Either Walters and his staff couldn’t get through to their players, couldn’t organize or prepare them properly or just flat-out got the wrong players, or maybe all of the above. Seasons like this, it’s never one thing. That’s ultimately what coaches are accountable for and after Michigan State, there was no hiding Walters’ knowledge of that fact.
Yes, the schedule set Purdue up to fail, but a lot of people have difficult schedules in this age of consolidated power in college football and don’t get outscored by 224 points through Week 11. This season isn’t a historic failure because you got blown out by Playoff teams Notre Dame, Ohio State and Penn State, but because of games like Friday night. And Illinois. And Oregon State. And Northwestern. The winnable games in which your team just couldn’t do one more little thing right or avert one more catastrophe.
Last season, Purdue didn’t have a great year, but it beat its peers, an acceptable first step after the house-flipping Brohms spent six years just painting over shoddy infrastructure. You saw competence and at times, promise, in Year 1 under Walters. There were some reasons to believe last season that this might work under Walters.
This season blew it all up, shockingly quickly. Soon, we’ll see the full extent of the blast radius.
It’s difficult to see Purdue not making another change after this season, because the idea of getting rid of a guy after just two seasons for job performance reasons goes against everything I’ve ever believed about college football.

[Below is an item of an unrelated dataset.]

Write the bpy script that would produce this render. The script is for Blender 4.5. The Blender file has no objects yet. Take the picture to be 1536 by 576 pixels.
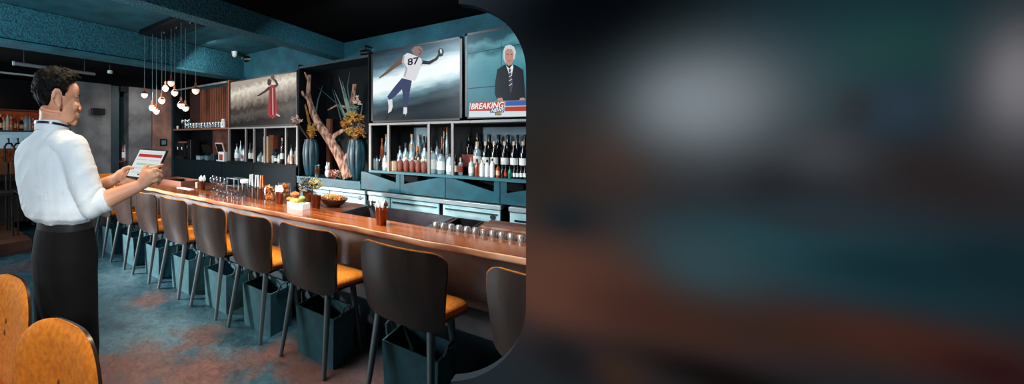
import bpy, bmesh, math, random
from mathutils import Vector, Matrix, noise
random.seed(7)
S = bpy.context.scene
COL = S.collection
PI = math.pi

# ------------------------------------------------------------------ camera frame (a real camera standing in the room)
CAMH = 1.5
FPX = 550.0
PCX, PCY = 395.0, 207.0
AX = Vector((0.7165, 0.6975, 0.0)).normalized()        # viewing direction
RT = Vector((AX.y, -AX.x, 0.0))
UP = Vector((0, 0, 1))
CAM = Vector((0, 0, CAMH))

def ray(px, py):
    return AX + RT * ((px - PCX) / FPX) + UP * ((PCY - py) / FPX)
def pD(px, py, D): return CAM + ray(px, py) * D
def pX(px, py, X):
    d = ray(px, py); return CAM + d * (X / d.x)
def pY(px, py, Y):
    d = ray(px, py); return CAM + d * (Y / d.y)
def pZ(px, py, Z):
    d = ray(px, py); return CAM + d * ((Z - CAMH) / d.z)

# ------------------------------------------------------------------ materials
def lin(c):
    def f(v): return v / 12.92 if v <= .04045 else ((v + .055) / 1.055) ** 2.4
    if isinstance(c, str):
        c = c.lstrip('#'); c = [int(c[i:i + 2], 16) / 255 for i in (0, 2, 4)]
    return (f(c[0]), f(c[1]), f(c[2]), 1)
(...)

But this season has been the wrong kind of game-changer and sometimes coaches say things they wouldn’t say out loud by not saying anything at all and that post-Michigan State press conference sure looked like one of those moments.
Top 10
- 1
Underranked SEC
Lane Kiffin protests CFP rankings
- 2New
Saban chirped
Big 12 comes after GOAT
- 3
DJ Lagway
Fan flashes Florida QB to Pope
- 4Hot
Strength of Schedule
CFP Top 25 SOS ranking
- 5
Alabama needs a prayer
Tide can make the CFP but needs help
ON ASSET MAXIMIZATION
I don’t know if you know this or not, but Purdue changed its starting five for the Marshall game, a step toward committing even more to what you might call small ball, with Trey Kaufman-Renn playing center and Camden Heide moving into his forward spot.
The hope here now is for a win-win-win-win sort of situation, that this can make Kaufman-Renn a little better by playing to his strengths, even though he’s still going to play forward. Additionally, Myles Colvin gets his starting job I’d imagine he’s been hoping for, and earned it with his development as a two-way player. How much coming off the bench contributed to him making those steps, I don’t know. But it should be heartening for him to know he earned it as opposed to simply being handed it simply by being a returnee.

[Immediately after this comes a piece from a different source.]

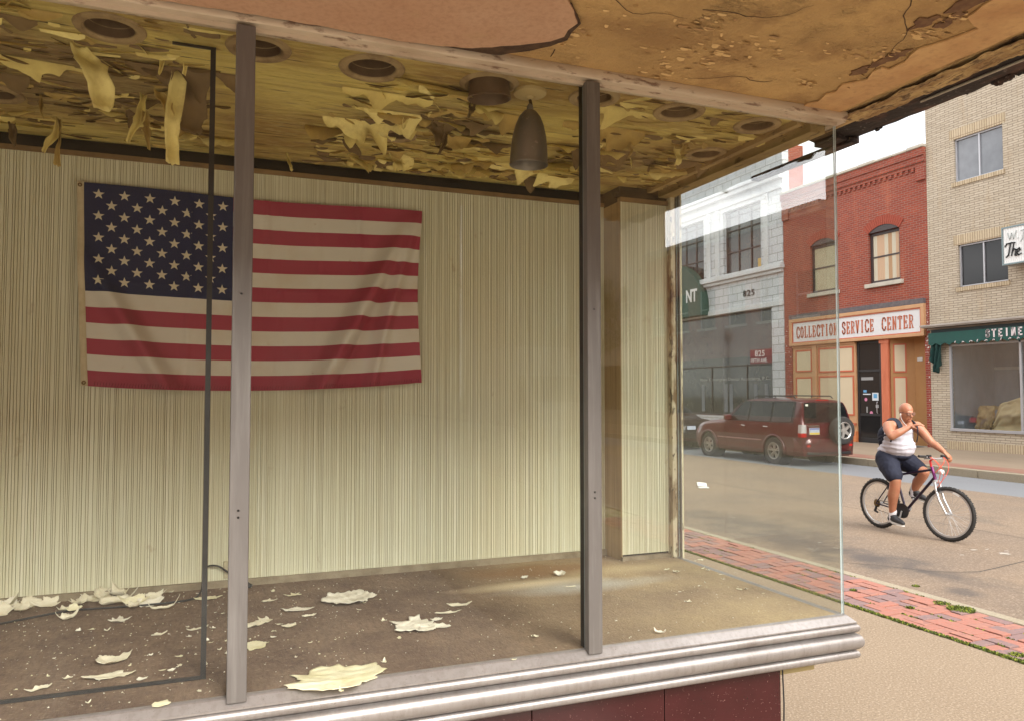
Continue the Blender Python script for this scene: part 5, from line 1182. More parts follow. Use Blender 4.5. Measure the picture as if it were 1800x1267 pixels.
# interior blinds and grey shapes behind the lower glass, and window lettering
mb = MB()
for y in (24.95, 25.6, 27.2, 27.55, 29.2): mb.box(FX+.146, FX+.153, y, y+.22, .9, 2.1)
mb.build('blind', mat('grey_blind', (.16, .17, .19), .6), swo)
text_mesh('number', '825', facM(FX-.03, 26.22, 5.66), .36, mat('black_numeral', (.03, .03, .03), .5), WB, depth=.012, bold=.002, sx=1.15, space=1.25)
yr1, yr2 = 26.02, 24.63
rs = MB().box(FX+.135, FX+.15, yr2, yr1, 2.90, 3.46).build('window_sign', mat('maroon_sign', (.16, .012, .022), .5), WB)
wl_ = mat('white_vinyl', (.70, .68, .68), .5)
text_mesh('lettering', '825', facM(FX+.130, 25.72, 3.18), .34, wl_, rs, depth=.003, bold=.003, sx=1.15, space=1.08)
text_mesh('lettering', 'FIFTH AVE.', facM(FX+.130, 25.98, 2.95), .22, wl_, rs, depth=.003, bold=.002, sx=.98)
text_mesh('lettering', 'New Kensington Dental Associates, P.C.', facM(FX+.130, 29.5, 2.24), .20, mat('faded_vinyl', (.36, .36, .35), .6), WB, depth=.003, bold=.001, sx=1.42)
# rounded green awning with NT
RA = thing('round_awning', 'dark green rounded awning with white letters on the white building', 'awning', (FX-.9, 31.5, 5.1))
def dome_out(w, h, n=20): return [(31.35-w*math.cos(math.pi*i/n), 5.50+h*math.sin(math.pi*i/n)) for i in range(n+1)]
po = dome_out(2.75, 2.20)
mb = MB(); mb.prism([(28.60, 5.12)]+po+[(34.10, 5.12)], 'x', FX-.35, FX+.05); mb.build('canopy', mat('round_awning_green', (.012, .055, .042), .65, layers=[(2, (1, 1, 1), .4, .7, (.018, .07, .052), .5)]), RA, bevel=.03)
text_mesh('lettering', 'NT', facM(FX-.365, at(1206, 530, 'x', FX-.35).y, at(1215, 531, 'x', FX-.35).z), .78, wl_, RA, depth=.006, bold=.02, sx=.80)
# outer finials on the white building roof
mb = MB(); mb.box(FX-.1, FX+.3, 23.81, 37, 11.4, 11.55); mb.build('coping', white_trim, WB, bevel=.02)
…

But a big winner here is Camden Heide, rescued from Tweenerville by this apparent guaranteed minutes share at the 4, his best fit, but a spot where Kaufman-Renn was a hard ceiling. You’ve seen him play very well lately. Comfort and fit matter. So does confidence. Related or not, Heide is 8-of-11 from three since Matt Painter voiced his displeasure with him passing up open shots.
As for Gicarri Harris and Will Berg, those moved out of the starting lineup, maybe this can spark them, too, not that either were playing badly, necessarily. It’s happened before where taking a player out of the starting five has benefited them by taking a bit of pressure off and allowing them to watch for four or five minutes.
ON SAN DIEGO
This event in San Diego, where serendipity strikes as Purdue gets N.C. State, then either Kanon Catchings or Chris Beard, isn’t what the Boilermakers have conquered in years past in the loaded Hall of Fame Tip-Off, PK85 or Maui Invitational, but is reflective of its place in the world now.

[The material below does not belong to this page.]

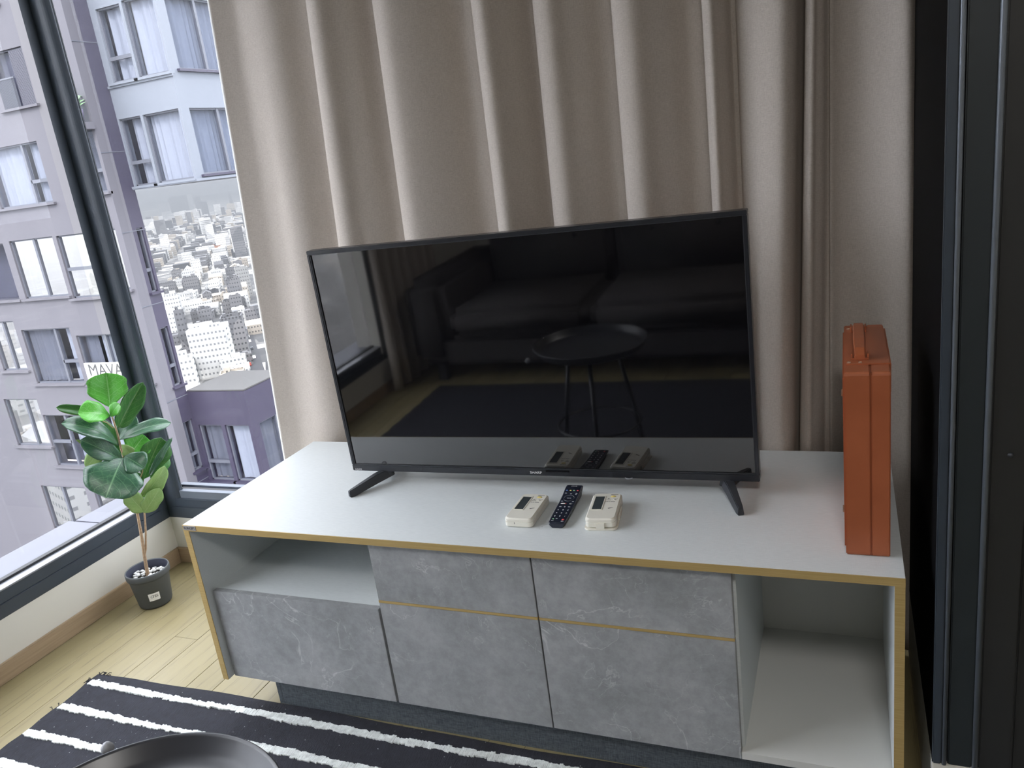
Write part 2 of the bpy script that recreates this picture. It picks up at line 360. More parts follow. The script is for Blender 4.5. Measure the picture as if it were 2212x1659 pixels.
# ================================================================== room shell
XW, YW, ZF = -.823, .677, -.546
XR, YF, ZC = 3.2, -3.3, 2.05
XD = 1.645             # face of the dark door frame on the right
fl = struct('floor', B(XW - .1, XR, YF, YW + .05, ZF - .05, ZF - .012), SUBF, origin=(XW, YF, ZF - .05))
rnd = random.Random(4)
x = XW; pw = .0925; i = 0
while x < XR - .001:
    x1 = min(x + (.092 if i % 2 else .142), XR) if i else -.68; y = YF - rnd.uniform(0, 1.1)
    ends = []
    yy = .253 if -.45 < x < -.44 else (rnd.uniform(-1.0, -.2))
    cuts = [YW]; q = yy
    while q > YF + .2: cuts.append(q); q -= 1.25
    cuts.append(YF); cuts = sorted(set(cuts))
    for a, b2 in zip(cuts[:-1], cuts[1:]):
        obj('plank', B(x + .0006, x1 - .0006, a + .0006, b2 - .0006, ZF - .012, ZF), OAK, fl, origin=((x + x1) / 2, (a + b2) / 2, ZF - .012), bevel=.0008, seg=1)
    x = x1; i += 1
# left wall: low cream wall, window above, solid piece behind y=-1.85
YL = -1.85; WS = -.365     # top of the low wall
wl = MB().box(XW - .15, XW, YL, YW + .15, ZF, WS).box(XW - .15, XW, YF, YL, ZF, ZC).box(XW - .15, XW, YL, YW + .15, 1.9, ZC)
struct('wall_left', wl, WALL)
struct('wall_back', MB().box(XW, XR, YW, YW + .15, ZF, WS).box(XW, XR, YW, YW + .15, 1.9, ZC).box(XD + .4, XR, YW, YW + .15, WS, 1.9), WALL)
struct('wall_right', B(XR, XR + .1, YF, YW + .15, ZF, ZC), WALL)
struct('wall_front', B(XW - .15, XR + .1, YF - .1, YF, ZF, ZC), WALL)
struct('ceiling', B(XW - .15, XR + .1, YF - .1, YW + .15, ZC, ZC + .1), CEIL)
# skirting
def skirt(name, pts):
    o = MB()
    for (x0, x1, y0, y1) in pts: o.box(x0, x1, y0, y1, ZF, -.487)
    return struct(name, o, WOOD, bevel=.002)
skirt('baseboard_left', [(XW, XW + .013, YF, YW - .0131)])
skirt('baseboard_back', [(XW, XD, YW - .013, YW)])
# ---- window 1 (left)
w1 = sempty('window_1', (XW - .05, -.6, WS))
GX = -.885
obj('window_frame', MB().box(XW - .1, XW + .001, YL, YW, WS, -.322).box(XW - .1, XW - .003, YL, YW, -.322, -.286), FRAME, w1, bevel=.0015)
obj('ledge', B(-.868, XW - .003, YL, YW - .04, -.286, -.281), FRAMEL, w1, bevel=.001)
obj('gasket', B(-.890, -.868, YL, YW - .04, -.286, -.274), GASK, w1, bevel=.001)
obj('jamb', B(XW - .1, XW + .001, YL - .05, YL - .001, WS, 1.9), FRAME, w1, bevel=.0015)
obj('head_frame', B(XW - .1, XW + .001, YL, YW, 1.83, 1.9), FRAME, w1, bevel=.0015)
obj('outer_sill', MB().box(-1.055, -.892, YL - .3, .455, -.31, -.282).box(-1.03, -.892, .455, .66, -.31, -.282), SILLO, w1, bevel=.004)
obj('pane', B(GX - .004, GX, YL, .66, -.28, 1.83), GLASS, w1)
# ---- corner post, part of window 2
w2 = sempty('window_2', (.4, YW + .05, WS))
pp = [(XW, .640), (XW, YW), (-.802, YW)] + [(-.802 + .046 * sin(pi / 2 * i / 9), YW + .023 - .023 * cos(pi / 2 * i / 9)) for i in range(1, 10)] + [(-.806, .742), (-.852, .79), (-.93, .79), (-.93, .732)]
obj('corner_post', MB().prism(pp, WS, 1.9), FRAME, w2)
obj('side_bead', MB().prism([(-.7555, .7015), (-.7535, .704), (-.7835, .7305), (-.7855, .728)], -.290, 1.83), FRAMEM, w2)
obj('side_gasket', MB().prism([(-.7900, .7320), (-.7840, .7305), (-.8000, .7455), (-.806, .744)], -.290, 1.83), GASK, w2)
obj('window_frame', MB().box(-.80, XD + .4, YW - .001, YW + .11, WS, -.322).box(-.80, XD + .4, YW + .003, YW + .11, -.322, -.290), FRAME, w2, bevel=.0015)
obj('bottom_bead', MB().box(-.758, XD + .3, YW + .012, YW + .035, -.290, -.262), FRAMEM, w2, bevel=.001)
obj('gasket', MB().box(-.785, XD + .3, YW + .036, YW + .062, -.290, -.268), GASK, w2)
obj('outer_bead', MB().box(-.81, XD + .3, YW + .066, YW + .09, -.290, -.262), FRAMEM, w2, bevel=.001)
obj('head_frame', B(-.785, XD + .4, YW, YW + .11, 1.83, 1.9), FRAME, w2, bevel=.0015)
obj('pane', B(-.785, XD + .3, .733, .737, -.27, 1.83), glass('window_glass_back', (.95, .95, .975), .0, ior=1.22), w2)
# ---- dark sliding door frame on the right
d1 = sempty('door_1', (XD, 0, WS))
obj('side_panel', B(XD, XD + .06, .004, YW - .03, WS, ZC - .001), mat('deep_black_matt', (.003, .003, .0035), .7, spec=1.12), d1, bevel=.001)
obj('face_stile', MB().box(XD, XD + .014, -.006, .004, WS, ZC - .001), FRAME, d1, bevel=.002)
obj('bead', MB().tube([(XD + .0185, -.003, WS), (XD + .0185, -.003, ZC - .001)], .0042, 12), FRAMEM, d1, smooth=True)
obj('face_panel', B(XD + .024, XD + .062, -.004, .004, WS, ZC - .001), mat('charcoal_door_face', (.018, .024, .027), .42), d1, bevel=.002)
obj('bead', MB().tube([(XD + .066, -.004, WS), (XD + .066, -.004, ZC - .001)], .0046, 12), FRAMEM, d1, smooth=True)
obj('face_panel', B(XD + .071, XD + .12, -.004, .004, WS, ZC - .001), mat('warm_charcoal_door_face', (.022, .023, .023), .4), d1, bevel=.002)
obj('face_panel', B(XD + .1215, XD + 1.4, .002, .03, WS, ZC - .001), mat('warm_charcoal_door_face'), d1, bevel=.002)
sc_ = MB().lathe((0, 0, 0), [(.0001, .004), (.003, .004), (.0045, .0), (.0045, -.002)], 16); sc_.xf(Matrix.Translation((XD + .098, -.004, .23)) @ Matrix.Rotation(radians(90), 4, 'X'))
obj('screw', sc_, BLKM, d1, smooth=True)
struct('trim_1', MB().box(XD, XD + 1.5, -.004, .03, ZF, WS).box(XD, XD + .06, .03, YW, ZF, WS), WALL, bevel=.002)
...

Purdue travels to SoCal as the big dog. These are good teams, but not Duke, North Carolina, Villanova, Gonzaga, etc.
Handling that label was something Purdue did masterfully last season, but this is a new team and that understanding that heavy lies the crown applies once again.
When Purdue lost at Marquette last week, it was its first road loss in a long while in which the court wasn’t stormed.
Doesn’t mean the Boilermakers don’t remain marked men.